The asparagus patch next to the house was our first stop. The season had pretty much passed, and the plants were tall and ferny. Debby pointed out that asparagus foliage provides good cover for games of hide and seek. Hide and seek? For example, they will move their chickens into the patch soon because the tall plants provide cover from predatory birds, such as owls. Owls apparently enjoy eating the heads off chickens.

On the other side of the road was more asparagus, as well as beets. Did you ever notice the little red holes in beet greens? I’ve sometimes thought they were pretty ornaments but apparently they are the result of a fungus (Cercospora beticola—which, as a side note, has a very interesting sex life). Debby and Edwin may have finally figured a way around these nasty little things using a Queen’s gambit of crop rotations that certainly confused me, even if it doesn’t a common fungus. We munched a leaf or two to celebrate the supposed triumph over the fungal monsters.

After a quick stop in the blackberry patch, we finally got to the garlic. I have always associated Long Days Farm with premium garlic in a multitude of varieties, and there it was. Glorious! A high point of any visit. There were seventeen beds, five different varieties, and over 13,600 individual garlic plants. Cambridge is full of secret beauties, and this garlic is certainly one of them. They sell garlic both as a fresh crop (which should be refrigerated), dried, and as seed garlic.

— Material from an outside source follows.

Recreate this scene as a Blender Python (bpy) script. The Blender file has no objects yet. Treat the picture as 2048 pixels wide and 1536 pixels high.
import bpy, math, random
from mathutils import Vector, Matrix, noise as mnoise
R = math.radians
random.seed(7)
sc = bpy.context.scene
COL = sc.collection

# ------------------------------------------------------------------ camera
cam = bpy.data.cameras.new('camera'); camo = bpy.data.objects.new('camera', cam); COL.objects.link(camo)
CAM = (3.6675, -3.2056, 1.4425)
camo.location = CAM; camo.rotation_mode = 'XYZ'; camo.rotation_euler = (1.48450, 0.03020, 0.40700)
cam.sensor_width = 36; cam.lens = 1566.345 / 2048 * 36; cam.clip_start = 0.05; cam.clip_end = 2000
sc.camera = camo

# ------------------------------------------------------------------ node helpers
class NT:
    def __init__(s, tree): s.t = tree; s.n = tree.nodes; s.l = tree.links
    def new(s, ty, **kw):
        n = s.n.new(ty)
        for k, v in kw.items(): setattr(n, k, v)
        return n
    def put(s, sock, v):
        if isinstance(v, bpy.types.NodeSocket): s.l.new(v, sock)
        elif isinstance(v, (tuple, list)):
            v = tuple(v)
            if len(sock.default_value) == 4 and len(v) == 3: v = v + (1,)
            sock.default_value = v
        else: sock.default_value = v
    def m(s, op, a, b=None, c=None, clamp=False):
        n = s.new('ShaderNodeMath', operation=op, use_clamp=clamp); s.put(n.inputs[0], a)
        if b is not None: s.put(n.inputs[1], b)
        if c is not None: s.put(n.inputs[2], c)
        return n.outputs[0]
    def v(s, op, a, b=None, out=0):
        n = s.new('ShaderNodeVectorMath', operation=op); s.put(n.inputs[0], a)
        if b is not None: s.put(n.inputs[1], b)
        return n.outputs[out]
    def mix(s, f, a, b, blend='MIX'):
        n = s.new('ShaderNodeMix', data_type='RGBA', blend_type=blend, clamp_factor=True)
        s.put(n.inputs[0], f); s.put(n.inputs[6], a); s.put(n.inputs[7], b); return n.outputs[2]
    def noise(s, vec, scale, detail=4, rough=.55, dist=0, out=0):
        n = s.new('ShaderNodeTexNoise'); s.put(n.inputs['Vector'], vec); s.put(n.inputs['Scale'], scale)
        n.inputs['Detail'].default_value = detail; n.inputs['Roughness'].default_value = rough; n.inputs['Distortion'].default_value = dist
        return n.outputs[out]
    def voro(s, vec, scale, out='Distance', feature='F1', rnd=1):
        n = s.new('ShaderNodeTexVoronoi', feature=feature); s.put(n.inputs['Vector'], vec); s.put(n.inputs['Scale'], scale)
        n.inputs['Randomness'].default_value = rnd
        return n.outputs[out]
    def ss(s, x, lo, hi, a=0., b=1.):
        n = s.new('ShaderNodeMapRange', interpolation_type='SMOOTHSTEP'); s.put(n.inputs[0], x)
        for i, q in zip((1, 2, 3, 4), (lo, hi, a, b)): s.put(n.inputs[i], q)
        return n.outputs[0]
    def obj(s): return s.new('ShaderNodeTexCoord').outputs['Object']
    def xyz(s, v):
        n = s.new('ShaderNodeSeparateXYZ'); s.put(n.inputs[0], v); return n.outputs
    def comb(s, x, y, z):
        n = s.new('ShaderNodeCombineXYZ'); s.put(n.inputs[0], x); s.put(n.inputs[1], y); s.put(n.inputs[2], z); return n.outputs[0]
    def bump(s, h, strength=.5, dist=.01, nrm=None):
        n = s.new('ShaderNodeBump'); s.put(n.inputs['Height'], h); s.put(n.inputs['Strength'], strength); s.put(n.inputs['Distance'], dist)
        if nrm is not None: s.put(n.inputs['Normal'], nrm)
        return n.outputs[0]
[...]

But what about the Bernardston soil? I finally got the temerity to ask as we looked at a plot with an odd pattern of attacks as if by Freddie Kruger. The patch was slashed and I stood there (feeling very much like a farmer) breaking up these convenient clumps in my hands. Bernardston has more clay and rocks then Hoosic loam and it takes slashes and thrashing to break up these clumps. You also have to make a game out of pulling the rocks out; one after another. But the sweet reward is that the hard work releases more nutrients for the plants. They love you for your hard work and push up brazenly through the soil, and taste better too – both sweeter and richer.

Now the Hoosic loam people would probably argue this point (that Bernardston soil makes tastier veggies), and their protestations is what makes this newsletter so exciting—I say, bring it on. To preserve community agrarian harmony, and to keep the local farmers talking to each other, the market is divided up in a way that makes it tricky to compare a Bernardston carrot to a carrot grown in Hoosic loam. But give it a try at the Co-op or the Farmer’s Market and see if you can get some friendly arguments going.

Of course I would recommend riding your bike to visit Long Days Farm. But I would not recommend taking County Route 59 from the Co-op to South Cambridge. I did because I wanted to check out the roadside clean up the Co-op sponsored this spring. Although only one Bud Light Blue can was spied, the road is a mess and a hazard. Until the County steps up and does a repave the surface is too rough. Instead try going out Turnpike and over Oak Hill to King Road. The town is presently doing a better job than the county in keeping their surfaces rideable. Either way it is about 9.5 miles.